Le monde tourne tant bien que mal, la présence de Dieu n'étant pas nécessaire à fortifier le lot de beauté que l'écrivain enferme en son âme et, que dans tous ses livres, Beauchemin décrit, tel un désir de combattre « les idées toujours rétrogrades défendues par la religion. » Comment lui donner tort, même si la certitude des croyants en Dieu semble reposante mais combien naïve. Les étoiles révélées par le père, suffisent à remplir les yeux émerveillés du jeune garçon, à calmer les battements de son cœur affolé. L'image de la mère qui a compris que ce fils était différent, constamment présente auprès de l'enfant, de l'adolescent, nous concerne davantage que l'abstraction d'une foi ayant besoin de s'alimenter d'écrits ennuyeux. Le secret de la poésie, la réalité du corps qui a trahi l'écrivain, le bouillonnement du sang, telle une nécessité à expliquer, sans le dénoncer, le secret de ce qui ne peut être divulgué. Le corps, si souvent évoqué, « comme tout ce qui est mortel, était si tragiquement poétique. » Les idées vertigineuses abondent, sillonnent la pensée angoissée, la désolation, si cet homme mourait, de ne plus pouvoir « discuter » avec Manon ; elle est là, telle la femme biblique, celle qui écoute et partage.

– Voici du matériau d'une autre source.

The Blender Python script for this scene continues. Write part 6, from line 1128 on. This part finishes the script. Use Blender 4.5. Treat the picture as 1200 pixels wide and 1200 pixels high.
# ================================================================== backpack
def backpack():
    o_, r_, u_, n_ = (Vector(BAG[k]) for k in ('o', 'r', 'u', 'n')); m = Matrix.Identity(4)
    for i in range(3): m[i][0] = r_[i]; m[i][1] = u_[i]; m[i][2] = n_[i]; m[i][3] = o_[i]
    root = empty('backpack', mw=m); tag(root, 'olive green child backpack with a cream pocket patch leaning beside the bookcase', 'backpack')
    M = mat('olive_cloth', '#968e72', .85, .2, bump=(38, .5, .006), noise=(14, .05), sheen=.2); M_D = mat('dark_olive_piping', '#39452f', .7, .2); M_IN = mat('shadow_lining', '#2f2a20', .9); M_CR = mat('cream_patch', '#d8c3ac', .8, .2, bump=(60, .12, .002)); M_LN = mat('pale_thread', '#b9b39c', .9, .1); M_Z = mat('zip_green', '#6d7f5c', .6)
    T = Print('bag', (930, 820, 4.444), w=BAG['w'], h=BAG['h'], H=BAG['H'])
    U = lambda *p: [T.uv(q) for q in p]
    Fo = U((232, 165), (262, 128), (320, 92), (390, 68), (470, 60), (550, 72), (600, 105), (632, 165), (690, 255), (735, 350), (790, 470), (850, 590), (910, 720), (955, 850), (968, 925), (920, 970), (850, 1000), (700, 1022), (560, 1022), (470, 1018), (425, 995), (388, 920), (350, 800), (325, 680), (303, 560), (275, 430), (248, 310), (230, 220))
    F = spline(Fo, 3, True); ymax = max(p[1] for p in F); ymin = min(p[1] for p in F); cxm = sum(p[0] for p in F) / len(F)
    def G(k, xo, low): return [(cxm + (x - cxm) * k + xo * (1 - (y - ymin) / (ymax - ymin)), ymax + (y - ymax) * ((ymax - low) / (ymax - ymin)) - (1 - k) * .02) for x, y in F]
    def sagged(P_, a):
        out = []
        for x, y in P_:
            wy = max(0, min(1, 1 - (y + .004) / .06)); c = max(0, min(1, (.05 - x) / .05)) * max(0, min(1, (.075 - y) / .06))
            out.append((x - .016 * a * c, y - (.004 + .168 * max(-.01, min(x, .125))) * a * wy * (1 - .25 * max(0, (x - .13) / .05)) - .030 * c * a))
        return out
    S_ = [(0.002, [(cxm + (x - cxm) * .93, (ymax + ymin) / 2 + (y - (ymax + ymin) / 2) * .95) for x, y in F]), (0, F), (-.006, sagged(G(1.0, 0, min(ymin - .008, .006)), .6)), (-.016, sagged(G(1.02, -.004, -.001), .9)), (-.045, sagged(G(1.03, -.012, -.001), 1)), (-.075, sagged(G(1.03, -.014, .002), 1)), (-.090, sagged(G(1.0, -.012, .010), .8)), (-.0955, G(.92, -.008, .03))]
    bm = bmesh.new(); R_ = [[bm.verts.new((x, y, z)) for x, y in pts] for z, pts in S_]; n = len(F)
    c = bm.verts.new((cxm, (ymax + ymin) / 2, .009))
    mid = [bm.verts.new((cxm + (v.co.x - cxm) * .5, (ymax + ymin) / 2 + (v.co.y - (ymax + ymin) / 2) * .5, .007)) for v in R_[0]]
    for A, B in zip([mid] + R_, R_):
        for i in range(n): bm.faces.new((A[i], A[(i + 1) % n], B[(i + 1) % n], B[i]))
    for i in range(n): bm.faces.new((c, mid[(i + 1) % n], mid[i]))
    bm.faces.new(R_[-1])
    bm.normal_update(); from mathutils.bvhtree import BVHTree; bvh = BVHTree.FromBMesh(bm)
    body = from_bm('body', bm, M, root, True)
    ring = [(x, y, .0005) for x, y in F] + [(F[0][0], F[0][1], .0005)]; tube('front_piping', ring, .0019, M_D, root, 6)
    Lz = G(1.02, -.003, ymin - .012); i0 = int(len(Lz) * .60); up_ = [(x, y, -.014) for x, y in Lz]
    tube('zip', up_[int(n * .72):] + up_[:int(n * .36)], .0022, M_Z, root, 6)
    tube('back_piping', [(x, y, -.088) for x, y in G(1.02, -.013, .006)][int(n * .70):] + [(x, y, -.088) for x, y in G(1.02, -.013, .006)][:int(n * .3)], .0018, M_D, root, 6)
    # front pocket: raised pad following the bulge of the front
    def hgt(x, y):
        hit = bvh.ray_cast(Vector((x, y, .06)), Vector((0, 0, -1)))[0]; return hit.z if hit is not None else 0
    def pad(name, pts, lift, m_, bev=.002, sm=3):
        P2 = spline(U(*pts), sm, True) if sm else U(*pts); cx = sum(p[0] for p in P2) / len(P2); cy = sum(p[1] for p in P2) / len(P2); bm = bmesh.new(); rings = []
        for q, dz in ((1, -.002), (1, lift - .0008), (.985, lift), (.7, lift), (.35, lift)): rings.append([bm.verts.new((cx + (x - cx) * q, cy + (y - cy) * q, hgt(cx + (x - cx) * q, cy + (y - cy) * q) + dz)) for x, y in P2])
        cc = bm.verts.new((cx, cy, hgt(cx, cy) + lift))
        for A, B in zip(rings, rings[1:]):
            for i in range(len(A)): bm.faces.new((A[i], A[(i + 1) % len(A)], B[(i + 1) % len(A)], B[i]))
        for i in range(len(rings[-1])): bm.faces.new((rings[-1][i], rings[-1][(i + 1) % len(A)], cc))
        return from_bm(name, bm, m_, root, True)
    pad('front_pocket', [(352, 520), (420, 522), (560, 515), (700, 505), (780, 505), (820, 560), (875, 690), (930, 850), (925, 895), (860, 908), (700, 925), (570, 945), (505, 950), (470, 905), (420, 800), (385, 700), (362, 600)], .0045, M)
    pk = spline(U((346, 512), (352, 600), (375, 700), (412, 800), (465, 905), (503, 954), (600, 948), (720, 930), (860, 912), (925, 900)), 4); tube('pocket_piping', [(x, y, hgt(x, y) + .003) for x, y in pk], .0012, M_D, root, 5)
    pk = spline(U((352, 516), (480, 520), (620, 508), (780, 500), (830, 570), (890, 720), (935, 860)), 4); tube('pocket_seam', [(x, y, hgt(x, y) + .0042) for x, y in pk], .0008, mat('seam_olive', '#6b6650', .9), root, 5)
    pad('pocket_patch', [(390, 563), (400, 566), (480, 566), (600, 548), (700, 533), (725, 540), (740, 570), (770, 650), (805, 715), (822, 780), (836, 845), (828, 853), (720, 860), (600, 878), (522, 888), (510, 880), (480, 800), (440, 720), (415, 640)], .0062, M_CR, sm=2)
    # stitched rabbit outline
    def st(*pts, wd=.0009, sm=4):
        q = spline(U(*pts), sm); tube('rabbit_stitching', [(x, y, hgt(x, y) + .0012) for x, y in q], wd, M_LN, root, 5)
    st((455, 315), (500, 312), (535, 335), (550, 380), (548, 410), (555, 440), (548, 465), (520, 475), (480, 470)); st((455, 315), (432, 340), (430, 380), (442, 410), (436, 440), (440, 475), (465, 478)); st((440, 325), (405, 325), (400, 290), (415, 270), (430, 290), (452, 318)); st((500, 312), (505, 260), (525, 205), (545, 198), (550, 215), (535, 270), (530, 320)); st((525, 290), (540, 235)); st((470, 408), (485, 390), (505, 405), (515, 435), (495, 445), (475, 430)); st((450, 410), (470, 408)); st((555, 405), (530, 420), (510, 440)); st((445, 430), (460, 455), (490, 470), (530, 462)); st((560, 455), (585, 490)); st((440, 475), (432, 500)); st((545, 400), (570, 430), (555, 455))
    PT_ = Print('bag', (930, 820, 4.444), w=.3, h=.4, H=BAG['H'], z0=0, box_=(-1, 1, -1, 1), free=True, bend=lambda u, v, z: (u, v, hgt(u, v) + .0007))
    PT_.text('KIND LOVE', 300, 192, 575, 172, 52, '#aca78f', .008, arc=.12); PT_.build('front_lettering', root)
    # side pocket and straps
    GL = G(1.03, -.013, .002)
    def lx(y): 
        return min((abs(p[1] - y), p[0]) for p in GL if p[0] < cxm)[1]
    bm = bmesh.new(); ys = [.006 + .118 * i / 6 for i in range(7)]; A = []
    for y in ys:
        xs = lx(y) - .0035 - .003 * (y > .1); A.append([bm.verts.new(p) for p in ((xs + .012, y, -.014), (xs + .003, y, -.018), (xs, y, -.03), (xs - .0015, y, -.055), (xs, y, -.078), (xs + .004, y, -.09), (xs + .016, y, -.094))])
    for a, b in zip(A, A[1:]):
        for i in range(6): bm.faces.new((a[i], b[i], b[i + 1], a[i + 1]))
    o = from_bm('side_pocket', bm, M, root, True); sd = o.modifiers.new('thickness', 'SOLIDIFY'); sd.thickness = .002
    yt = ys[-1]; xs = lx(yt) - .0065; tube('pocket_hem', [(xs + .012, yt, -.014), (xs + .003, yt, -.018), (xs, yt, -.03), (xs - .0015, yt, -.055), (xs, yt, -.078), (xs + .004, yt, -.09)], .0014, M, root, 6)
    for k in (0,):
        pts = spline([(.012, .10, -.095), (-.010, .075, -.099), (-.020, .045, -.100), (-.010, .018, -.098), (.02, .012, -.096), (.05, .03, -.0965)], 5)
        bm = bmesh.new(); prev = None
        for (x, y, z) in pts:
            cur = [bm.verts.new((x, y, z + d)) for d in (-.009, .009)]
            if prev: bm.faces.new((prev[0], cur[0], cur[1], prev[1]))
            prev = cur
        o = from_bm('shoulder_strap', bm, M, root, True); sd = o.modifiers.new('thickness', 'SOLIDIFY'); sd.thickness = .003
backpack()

C'est une vision introspective et troublante que Beauchemin évoque, tant sur ses précédents titres que sur sa démarche vitale actuelle. Le malheur constant, l'injustice accablante, la douleur corporelle, façonnent la poétique beauté, matière la plus réelle, donc vraie, pour « exiger que la nature humaine se modifie, mais sans la souffrance, qu'elle atteigne cette grande place où le ciel bat comme une porte restée ouverte. »
On a résumé, non la pensée magistralement bienveillante de l'écrivain Jean-François Beauchemin, mais la réflexion inlassable d'un homme anonyme, venu du fond d'âges immémoriaux, méditatif et non distrait par sa venue au monde. Les livres de Beauchemin ont le don de sanctifier ce qui ne saurait l'être. On s'attarde sur leur teneur, on relit des phrases, on ne les encombre surtout pas de nos expériences, on les laisse vagabonder jusqu'à ce qu'un souffle les ôte de notre tête, les emportant, dissemblables, vers un prochain livre. On veille, sentinelle attentive au talent d'un écrivain désintéressé, qui nous apprend sans cesse l'émouvante dispersion de l'homme, mais aussi sa maturité quand il s'agit d'en rassembler les défaites et les victoires.
Plusieurs photos personnelles de l'auteur agrémentent ses textes, leur apportant encore plus d'intensité.